Generative AI has many possible applications in the commercial art and entertainment industry, but producers may not want to disclose the role that AI plays in their creations, Noti-Victor argues. He asserts that producers have clear financial incentives to hide their use of AI-generated material from consumers, citing empirical evidence that consumers are less likely to purchase a work when they believe that it was produced by generative AI.

Copyright law also encourages concealment, Noti-Victor contends. He notes that, under current law, a creative work created by a nonhuman is ineligible for copyright protection and subject to free use by the public, leaving content producers unable to stop unwanted use of their creations—and unable to reap maximum financial benefit from them. Although the U.S. Copyright Office has announced that applicants must disclose the inclusion of AI-generated content when they submit a work for registration, most applicants will be motivated to conceal AI use in light of these financial consequences, Noti-Victor explains.

Noti-Victor argues that this concealment is problematic because consumers have an interest in knowing whether the works of art or entertainment they purchase were created using generative AI. He explains that many consumers “have strong ethical and aesthetic preferences for human-created works” that inform their purchasing decisions. Noti-Victor contends that these preferences, which often arise from ethical concerns about labor markets or personal beliefs about authenticity, make human-made works more desirable to consumers, even when “a work cannot be distinguished as human-made or AI-generated on its face.”

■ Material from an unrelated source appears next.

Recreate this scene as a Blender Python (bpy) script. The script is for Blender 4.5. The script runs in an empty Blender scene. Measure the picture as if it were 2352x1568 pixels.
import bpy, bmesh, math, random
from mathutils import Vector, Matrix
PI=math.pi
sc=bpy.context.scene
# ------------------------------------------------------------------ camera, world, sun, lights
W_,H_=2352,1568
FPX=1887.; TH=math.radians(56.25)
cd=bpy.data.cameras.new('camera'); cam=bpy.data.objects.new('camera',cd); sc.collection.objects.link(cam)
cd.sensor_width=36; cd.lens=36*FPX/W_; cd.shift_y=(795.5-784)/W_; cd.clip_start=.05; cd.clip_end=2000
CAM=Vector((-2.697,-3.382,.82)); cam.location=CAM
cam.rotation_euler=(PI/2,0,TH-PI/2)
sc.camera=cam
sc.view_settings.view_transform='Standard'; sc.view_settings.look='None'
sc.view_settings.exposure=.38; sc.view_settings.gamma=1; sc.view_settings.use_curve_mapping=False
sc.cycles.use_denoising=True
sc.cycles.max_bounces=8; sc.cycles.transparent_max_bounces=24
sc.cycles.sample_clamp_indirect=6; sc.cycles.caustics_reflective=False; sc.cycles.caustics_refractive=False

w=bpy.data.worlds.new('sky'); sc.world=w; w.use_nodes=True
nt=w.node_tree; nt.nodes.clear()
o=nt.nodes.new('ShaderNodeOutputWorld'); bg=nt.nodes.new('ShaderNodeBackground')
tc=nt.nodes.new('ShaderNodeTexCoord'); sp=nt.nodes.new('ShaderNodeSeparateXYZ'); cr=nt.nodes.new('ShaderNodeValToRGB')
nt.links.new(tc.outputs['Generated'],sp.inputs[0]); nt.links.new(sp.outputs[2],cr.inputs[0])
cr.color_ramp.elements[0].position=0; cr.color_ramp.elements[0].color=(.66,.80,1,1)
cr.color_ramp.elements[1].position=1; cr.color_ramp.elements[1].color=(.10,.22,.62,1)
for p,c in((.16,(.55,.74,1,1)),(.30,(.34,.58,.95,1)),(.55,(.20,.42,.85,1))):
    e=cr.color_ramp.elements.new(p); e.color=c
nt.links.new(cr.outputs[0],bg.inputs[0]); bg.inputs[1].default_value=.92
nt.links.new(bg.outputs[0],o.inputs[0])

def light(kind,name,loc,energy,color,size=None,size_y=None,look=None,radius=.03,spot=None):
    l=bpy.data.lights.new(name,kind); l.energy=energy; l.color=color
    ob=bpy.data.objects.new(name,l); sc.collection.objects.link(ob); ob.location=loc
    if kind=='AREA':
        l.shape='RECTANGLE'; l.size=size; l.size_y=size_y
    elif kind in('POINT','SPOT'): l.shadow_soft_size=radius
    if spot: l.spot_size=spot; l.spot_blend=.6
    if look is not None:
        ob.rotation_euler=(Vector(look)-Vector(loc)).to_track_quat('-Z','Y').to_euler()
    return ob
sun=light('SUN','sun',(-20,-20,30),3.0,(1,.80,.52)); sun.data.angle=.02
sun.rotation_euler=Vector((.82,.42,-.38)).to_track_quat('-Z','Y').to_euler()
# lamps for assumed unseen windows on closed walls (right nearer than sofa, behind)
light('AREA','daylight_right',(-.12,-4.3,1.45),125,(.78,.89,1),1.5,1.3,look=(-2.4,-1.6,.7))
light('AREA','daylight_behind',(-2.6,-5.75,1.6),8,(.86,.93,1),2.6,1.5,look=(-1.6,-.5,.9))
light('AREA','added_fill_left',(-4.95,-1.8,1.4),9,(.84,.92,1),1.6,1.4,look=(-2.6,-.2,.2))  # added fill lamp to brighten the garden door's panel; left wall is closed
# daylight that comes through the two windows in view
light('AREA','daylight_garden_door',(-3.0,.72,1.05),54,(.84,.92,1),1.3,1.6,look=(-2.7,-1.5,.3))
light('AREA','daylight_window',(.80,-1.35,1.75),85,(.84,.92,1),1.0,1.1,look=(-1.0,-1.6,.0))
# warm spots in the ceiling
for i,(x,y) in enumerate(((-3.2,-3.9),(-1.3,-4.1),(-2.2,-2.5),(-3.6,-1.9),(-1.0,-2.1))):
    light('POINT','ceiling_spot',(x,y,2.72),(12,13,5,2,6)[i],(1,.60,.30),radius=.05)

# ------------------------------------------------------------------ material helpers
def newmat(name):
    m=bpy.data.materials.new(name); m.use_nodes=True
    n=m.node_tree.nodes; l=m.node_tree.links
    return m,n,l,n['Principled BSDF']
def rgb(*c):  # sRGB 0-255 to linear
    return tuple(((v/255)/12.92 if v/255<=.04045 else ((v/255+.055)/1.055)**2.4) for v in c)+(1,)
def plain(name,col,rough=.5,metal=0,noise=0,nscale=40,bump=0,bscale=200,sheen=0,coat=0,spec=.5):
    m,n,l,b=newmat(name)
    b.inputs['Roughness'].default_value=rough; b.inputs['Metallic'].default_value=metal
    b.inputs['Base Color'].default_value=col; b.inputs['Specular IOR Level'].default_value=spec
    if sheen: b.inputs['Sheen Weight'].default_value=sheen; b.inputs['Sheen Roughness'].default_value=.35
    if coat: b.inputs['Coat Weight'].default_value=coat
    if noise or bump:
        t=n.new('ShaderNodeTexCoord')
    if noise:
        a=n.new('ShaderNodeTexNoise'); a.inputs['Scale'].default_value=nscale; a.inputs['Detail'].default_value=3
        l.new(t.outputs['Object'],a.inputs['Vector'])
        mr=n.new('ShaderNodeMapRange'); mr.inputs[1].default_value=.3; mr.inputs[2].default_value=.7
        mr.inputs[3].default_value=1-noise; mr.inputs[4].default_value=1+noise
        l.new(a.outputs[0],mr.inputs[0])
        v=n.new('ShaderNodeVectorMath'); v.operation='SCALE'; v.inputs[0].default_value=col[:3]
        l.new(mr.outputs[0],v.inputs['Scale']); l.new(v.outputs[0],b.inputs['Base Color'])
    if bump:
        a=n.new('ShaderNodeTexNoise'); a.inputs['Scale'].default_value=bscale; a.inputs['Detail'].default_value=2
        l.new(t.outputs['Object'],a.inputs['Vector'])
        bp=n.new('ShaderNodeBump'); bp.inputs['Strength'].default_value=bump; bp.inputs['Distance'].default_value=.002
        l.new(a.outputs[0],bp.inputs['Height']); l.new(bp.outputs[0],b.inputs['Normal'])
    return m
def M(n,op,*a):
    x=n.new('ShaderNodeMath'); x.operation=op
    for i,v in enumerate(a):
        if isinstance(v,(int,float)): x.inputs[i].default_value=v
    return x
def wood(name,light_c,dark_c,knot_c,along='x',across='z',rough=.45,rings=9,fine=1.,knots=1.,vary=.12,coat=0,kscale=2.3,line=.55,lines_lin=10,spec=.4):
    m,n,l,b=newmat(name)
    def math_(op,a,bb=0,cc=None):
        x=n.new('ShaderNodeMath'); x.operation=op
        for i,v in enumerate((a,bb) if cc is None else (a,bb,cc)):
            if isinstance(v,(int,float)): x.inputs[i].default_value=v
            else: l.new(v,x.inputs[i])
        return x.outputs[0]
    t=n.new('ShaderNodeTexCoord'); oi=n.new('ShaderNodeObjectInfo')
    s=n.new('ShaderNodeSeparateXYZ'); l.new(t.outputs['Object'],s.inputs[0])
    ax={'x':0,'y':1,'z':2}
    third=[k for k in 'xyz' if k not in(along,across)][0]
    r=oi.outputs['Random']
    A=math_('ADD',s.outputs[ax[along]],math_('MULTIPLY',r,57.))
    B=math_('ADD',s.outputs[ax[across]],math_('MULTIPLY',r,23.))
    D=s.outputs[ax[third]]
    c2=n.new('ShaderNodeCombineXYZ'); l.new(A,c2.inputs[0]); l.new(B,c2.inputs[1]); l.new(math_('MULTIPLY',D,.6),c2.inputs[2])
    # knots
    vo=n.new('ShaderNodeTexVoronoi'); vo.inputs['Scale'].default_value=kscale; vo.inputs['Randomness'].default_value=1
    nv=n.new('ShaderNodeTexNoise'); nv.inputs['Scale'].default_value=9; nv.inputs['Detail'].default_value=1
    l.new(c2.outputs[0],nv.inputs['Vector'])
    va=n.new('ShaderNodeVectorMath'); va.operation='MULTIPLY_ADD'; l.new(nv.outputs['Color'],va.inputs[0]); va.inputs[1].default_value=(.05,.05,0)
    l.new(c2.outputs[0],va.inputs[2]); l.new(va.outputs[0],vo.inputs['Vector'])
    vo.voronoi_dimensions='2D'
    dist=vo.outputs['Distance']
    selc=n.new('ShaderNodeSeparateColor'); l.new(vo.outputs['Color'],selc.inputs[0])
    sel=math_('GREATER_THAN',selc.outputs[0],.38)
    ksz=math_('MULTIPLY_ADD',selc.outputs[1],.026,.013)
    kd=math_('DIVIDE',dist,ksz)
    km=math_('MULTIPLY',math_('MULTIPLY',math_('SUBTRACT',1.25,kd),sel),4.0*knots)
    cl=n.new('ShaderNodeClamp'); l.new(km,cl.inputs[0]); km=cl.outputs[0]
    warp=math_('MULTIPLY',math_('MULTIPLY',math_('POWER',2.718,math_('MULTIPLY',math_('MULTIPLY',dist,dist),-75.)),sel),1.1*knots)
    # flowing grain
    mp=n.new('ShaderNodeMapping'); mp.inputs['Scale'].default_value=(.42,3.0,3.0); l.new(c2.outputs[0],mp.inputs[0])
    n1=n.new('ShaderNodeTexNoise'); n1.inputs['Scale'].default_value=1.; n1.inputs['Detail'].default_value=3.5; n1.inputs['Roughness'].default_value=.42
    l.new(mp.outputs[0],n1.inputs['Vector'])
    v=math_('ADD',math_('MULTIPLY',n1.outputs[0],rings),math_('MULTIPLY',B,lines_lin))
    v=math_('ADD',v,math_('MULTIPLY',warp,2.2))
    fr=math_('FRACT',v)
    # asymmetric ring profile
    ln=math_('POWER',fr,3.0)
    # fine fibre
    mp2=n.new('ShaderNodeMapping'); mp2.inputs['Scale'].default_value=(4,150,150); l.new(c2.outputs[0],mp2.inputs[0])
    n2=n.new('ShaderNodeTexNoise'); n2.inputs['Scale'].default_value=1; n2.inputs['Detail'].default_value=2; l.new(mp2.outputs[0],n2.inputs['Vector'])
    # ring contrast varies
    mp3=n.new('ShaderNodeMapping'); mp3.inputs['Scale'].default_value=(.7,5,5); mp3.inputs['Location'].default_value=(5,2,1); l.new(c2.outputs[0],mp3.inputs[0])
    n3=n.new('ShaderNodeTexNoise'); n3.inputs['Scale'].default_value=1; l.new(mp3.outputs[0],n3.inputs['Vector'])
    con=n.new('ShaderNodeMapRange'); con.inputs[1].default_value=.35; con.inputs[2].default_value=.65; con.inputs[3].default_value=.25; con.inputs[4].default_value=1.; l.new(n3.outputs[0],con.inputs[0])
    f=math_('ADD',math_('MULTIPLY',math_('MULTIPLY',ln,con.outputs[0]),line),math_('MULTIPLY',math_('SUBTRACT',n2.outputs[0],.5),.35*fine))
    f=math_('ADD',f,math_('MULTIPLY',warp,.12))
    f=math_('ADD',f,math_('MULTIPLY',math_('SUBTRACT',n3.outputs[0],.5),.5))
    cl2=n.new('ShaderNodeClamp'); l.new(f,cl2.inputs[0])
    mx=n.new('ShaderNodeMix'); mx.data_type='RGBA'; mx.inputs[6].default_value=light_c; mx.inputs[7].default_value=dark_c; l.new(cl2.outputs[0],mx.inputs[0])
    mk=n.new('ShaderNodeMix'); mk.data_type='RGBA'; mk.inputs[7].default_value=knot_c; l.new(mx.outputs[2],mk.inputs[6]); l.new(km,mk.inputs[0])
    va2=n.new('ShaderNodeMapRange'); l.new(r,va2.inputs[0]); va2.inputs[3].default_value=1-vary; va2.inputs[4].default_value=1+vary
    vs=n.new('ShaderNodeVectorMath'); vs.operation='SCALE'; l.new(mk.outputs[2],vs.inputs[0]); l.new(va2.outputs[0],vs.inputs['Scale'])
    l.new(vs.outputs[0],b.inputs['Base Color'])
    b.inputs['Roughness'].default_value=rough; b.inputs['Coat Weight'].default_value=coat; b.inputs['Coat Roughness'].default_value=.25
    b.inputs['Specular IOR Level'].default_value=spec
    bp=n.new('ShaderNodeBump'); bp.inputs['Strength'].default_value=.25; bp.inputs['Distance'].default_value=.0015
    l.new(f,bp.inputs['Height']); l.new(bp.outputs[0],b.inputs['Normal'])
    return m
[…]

Given these consumer preferences, producers’ failure to disclose AI authorship is “a kind of deception,” Noti-Victor suggests. When AI-generated creative works “masquerade as human-made,” he argues, a consumer cannot make an informed decision about whether to consume those works. Noti-Victor insists that AI use must be disclosed to prevent deception and allow consumers to choose whether to engage with AI-generated material.

Noti-Victor proposes industry and regulatory reforms that could encourage content producers to disclose the use of generative AI in the creation of commercial works. He suggests that, within the commercial art and entertainment industry, producers could voluntarily adopt provenance-tracking technology, which marks AI-generated materials at their inception, or publicly certify whether each piece of their content was produced using generative AI.

Alternatively, legislators could mandate disclosure. Noti-Victor cites the European Union’s recent AI Act, which requires that generative AI systems mark all outputs as AI-generated using provenance-tracking technology, and California’s AI Transparency Act, which requires large generative-AI companies to provide the public with AI-detection tools, as examples of AI transparency legislation. Members of Congress proposed a similar federal law in 2023, but the bill has not gained much political traction.

Noti-Victor also offers a potential regulatory solution: policing deceptive omissions of AI use by the U.S. Federal Trade Commission (FTC). This approach would not require blanket disclosure of all AI-generated material. Rather, the FTC could “target specific instances where the omission of information regarding a work’s provenance materially misleads consumers” under its mandate to protect consumers from unfair or deceptive practices. Noti-Victor notes that, to date, the FTC has focused its AI enforcement on issues such as competition and exploitation of personal data, but not hidden AI authorship.

Lastly, Noti-Victor suggests that private intellectual property litigation could be used to “raise the financial stakes of non-disclosure.” He explains that private plaintiffs could sue content producers who obtain copyright protection for works containing undisclosed AI-generated material for copyright misuse, which could result in a financial penalty.

Noti-Victor emphasizes that industry or regulatory action is needed to protect the public from deception, because consumers “deserve to know the role of AI in a work’s creation so they can choose whether, and on what terms, to engage with it.” He concludes that regulatory conversations must include hidden AI authorship alongside generative AI’s other potential harms.